A noted Muslim scholar has provoked a huge controversy in Europe by openly questioning the existence of the Prophet Muhammad.
The Islamist at the centre of the storm in Germany over whether Muhammad ever existed as an historical figure says he is simply following the conclusions of many years of rigorous research.
Muhammad Sven Kalisch, 42, the chair of Islamic Studies at the University of Muenster and whose duties include training teachers for the rising number of Muslim students in German high schools, has created a furor by stating that in all probability Muhammad was a mythical creation.
He told the Star in a recent phone interview that his research leads him to believe that the three great monotheistic religions, Judaism, Christianity and Islam have mythical origins.
German police worried about a possible violent backlash have told the professor to move his offices to more secure premises. But Kalisch says there have been no specific threats and he is far from being “in hiding” as some bloggers and other rumour-mongers have claimed.
However, the Central Council of Muslims in Germany to which the four largest organizations of the country’s 3 million-strong Muslim community belong, has stopped its co-operation with the university’s Centre for Religious Studies over the professor’s stand.
A spokesperson for the council, Ali Kizilkaya, has said if the Prophet Muhammad didn’t exist then the Qur’an doesn’t exist.
“This would mean that we would have to abolish the religion altogether,” Kizilkaya said. “We are convinced the Prophet did indeed exist and that the Qur’an is the word of God.”
Michael Marx, a Qur’an specialist at the Berlin-Brandenburg Academy of Sciences, has warned his colleagues that Kalisch’s views will “make it difficult” for German scholars to work in Muslim lands.
The traditional view of Muhammad is that he was born in Mecca in Arabia, about AD 570 and died in Medina around AD 632. The Qur’an, Islam’s holy book, is composed of revelations believed to have been given to him by God through the archangel Gabriel. There are about one billion Muslims in the world today.
“My position with regard to the historical existence of Muhammad is that I believe neither his existence nor his non-existence can be proven,” Kalisch said in a statement. “I, however, lean toward the non-existence.”
He told the Star he holds the same position regarding Abraham, Moses and the other Jewish patriarchs, as well as Jesus Christ.
There have been threats, campaigns for his dismissal from his post, and dozens of media interviews, commentaries and editorials. According to Der Spiegel magazine, a group of more than 30 German academics have signed a petition supporting Kalisch’s right to scholarly freedom of expression.

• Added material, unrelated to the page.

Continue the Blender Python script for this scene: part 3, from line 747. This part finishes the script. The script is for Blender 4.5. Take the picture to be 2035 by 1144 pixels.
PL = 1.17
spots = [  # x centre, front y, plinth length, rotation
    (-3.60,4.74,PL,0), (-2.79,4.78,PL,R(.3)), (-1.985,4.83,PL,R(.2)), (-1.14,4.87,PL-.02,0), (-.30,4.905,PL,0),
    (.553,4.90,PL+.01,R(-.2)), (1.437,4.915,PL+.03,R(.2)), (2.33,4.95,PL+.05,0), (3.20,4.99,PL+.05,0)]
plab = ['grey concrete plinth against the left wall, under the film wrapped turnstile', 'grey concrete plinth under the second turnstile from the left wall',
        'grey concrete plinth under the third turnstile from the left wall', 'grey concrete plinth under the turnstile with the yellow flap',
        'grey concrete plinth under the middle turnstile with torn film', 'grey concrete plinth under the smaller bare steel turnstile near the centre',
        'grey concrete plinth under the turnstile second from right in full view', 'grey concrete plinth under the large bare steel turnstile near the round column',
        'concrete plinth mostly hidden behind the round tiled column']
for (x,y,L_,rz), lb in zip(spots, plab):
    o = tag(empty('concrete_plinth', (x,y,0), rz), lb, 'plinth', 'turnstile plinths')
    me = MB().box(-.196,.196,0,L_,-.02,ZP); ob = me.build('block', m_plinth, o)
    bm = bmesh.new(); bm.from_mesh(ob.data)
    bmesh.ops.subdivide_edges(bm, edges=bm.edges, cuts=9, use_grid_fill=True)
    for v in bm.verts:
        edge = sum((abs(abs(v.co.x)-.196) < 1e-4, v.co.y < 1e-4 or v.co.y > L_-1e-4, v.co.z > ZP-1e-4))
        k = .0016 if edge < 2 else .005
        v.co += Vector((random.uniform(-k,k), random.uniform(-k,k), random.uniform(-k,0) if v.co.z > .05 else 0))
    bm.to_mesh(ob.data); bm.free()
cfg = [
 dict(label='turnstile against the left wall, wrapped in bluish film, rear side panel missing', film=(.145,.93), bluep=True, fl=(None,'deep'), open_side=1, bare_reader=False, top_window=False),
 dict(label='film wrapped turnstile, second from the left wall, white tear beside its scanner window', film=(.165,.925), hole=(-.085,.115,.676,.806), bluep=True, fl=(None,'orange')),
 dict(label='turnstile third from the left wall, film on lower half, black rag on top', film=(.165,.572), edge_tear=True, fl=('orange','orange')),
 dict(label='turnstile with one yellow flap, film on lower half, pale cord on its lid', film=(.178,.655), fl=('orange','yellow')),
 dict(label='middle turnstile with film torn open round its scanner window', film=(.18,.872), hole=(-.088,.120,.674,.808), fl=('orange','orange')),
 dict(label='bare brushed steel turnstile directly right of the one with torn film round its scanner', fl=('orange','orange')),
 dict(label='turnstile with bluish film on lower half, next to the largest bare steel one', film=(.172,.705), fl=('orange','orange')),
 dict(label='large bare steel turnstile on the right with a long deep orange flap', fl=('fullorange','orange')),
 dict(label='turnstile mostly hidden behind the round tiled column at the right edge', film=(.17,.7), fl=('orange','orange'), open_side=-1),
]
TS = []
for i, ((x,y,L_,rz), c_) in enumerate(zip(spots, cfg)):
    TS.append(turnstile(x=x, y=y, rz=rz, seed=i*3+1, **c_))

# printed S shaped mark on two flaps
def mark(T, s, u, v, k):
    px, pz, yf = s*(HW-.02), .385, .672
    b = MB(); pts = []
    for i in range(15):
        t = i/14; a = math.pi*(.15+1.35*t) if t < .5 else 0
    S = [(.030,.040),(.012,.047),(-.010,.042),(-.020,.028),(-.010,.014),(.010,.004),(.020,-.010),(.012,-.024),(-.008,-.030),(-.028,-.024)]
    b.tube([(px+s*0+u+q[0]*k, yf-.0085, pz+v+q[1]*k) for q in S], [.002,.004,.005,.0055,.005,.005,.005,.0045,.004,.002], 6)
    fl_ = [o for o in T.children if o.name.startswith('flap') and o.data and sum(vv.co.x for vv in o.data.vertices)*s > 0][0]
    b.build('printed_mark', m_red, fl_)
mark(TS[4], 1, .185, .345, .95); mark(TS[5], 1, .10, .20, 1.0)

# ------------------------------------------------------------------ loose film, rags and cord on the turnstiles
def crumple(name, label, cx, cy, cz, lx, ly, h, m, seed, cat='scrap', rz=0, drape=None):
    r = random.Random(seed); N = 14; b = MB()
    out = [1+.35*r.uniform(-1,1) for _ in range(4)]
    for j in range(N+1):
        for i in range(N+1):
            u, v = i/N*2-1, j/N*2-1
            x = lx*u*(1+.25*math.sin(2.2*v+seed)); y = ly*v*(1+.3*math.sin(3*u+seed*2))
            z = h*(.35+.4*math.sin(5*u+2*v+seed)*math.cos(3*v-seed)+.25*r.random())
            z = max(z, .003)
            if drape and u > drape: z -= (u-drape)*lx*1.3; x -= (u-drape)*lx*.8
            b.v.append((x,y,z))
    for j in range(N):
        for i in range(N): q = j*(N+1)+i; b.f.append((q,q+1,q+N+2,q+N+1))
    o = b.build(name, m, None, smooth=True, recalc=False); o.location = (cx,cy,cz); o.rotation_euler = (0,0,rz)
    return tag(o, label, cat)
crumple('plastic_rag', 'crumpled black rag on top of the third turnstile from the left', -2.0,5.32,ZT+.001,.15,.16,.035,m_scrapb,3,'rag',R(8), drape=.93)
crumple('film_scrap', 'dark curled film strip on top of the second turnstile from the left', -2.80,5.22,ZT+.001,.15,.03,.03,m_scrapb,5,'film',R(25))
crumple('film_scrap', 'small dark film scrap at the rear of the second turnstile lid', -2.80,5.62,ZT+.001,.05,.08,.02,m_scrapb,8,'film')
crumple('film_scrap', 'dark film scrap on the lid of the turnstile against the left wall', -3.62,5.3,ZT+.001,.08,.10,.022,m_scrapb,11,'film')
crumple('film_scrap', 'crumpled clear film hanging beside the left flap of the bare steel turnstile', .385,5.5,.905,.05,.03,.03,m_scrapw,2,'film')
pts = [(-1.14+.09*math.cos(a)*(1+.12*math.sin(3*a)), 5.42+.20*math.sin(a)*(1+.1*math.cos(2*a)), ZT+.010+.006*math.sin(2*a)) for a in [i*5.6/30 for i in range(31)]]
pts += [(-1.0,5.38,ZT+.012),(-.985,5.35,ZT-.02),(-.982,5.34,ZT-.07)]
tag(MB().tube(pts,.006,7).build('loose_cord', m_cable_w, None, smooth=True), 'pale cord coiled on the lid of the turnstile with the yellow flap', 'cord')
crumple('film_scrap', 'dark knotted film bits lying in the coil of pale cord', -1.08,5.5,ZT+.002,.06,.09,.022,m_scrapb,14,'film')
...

Kalisch studied and practised law before returning to college to take a Ph.D. in religious studies. He speaks fluent English, Turkish and Arabic as well as German.
He was born in Hamburg of a German father and a mother of Mongolian descent. They were nominal Protestants and when he began early in his teens to follow up on the Asian line of his heritage he decided to learn Turkish.
That led directly to an exposure to Islamic teaching and at 15 he decided to convert. “I was attracted by the emphasis on one God instead of a trinity,” he says. “It seemed in many ways a very rational religion.”
But, he differed from typical religious converts to a new faith in that he never stopped questioning. “Religion should never contradict reason,” he says. “I could never accept any doctrine or belief that goes against my rational mind.”
Kalisch said he realized early in 2001 that when the same scientific methods are applied to investigate Muslim claims of historicity as are used on Jewish and Christian origins, similar problems arise at once. He found that traditional theological positions soon collapse once hard evidence is sought. He discovered there is as much “myth-making” in Islam as in Judaism and Christianity. And so his current process of “rethinking Islam” was begun.
Asked whether he thought his public airings of his findings will destroy peoples’ faith, he said: “It will destroy a literalist faith, a faith no longer reliable because of reason. But, the God I believe in is not a god of literalists. He is the Ultimate One. God doesn’t write books. All the various sacred books are the product of human minds and experiences. They can be helpful but they must be interpreted for today.”
Kalisch maintains non-Muslim scholars who agree with his hypothesis but keep silent out of “respect” for Muslims are in fact treating them as though they can’t handle the truth.
“That’s not respect, it’s putting Muslims on the same level as small children who can’t think and decide for themselves and whose illusions of Santa Claus or the Easter Bunny one doesn’t want to destroy.”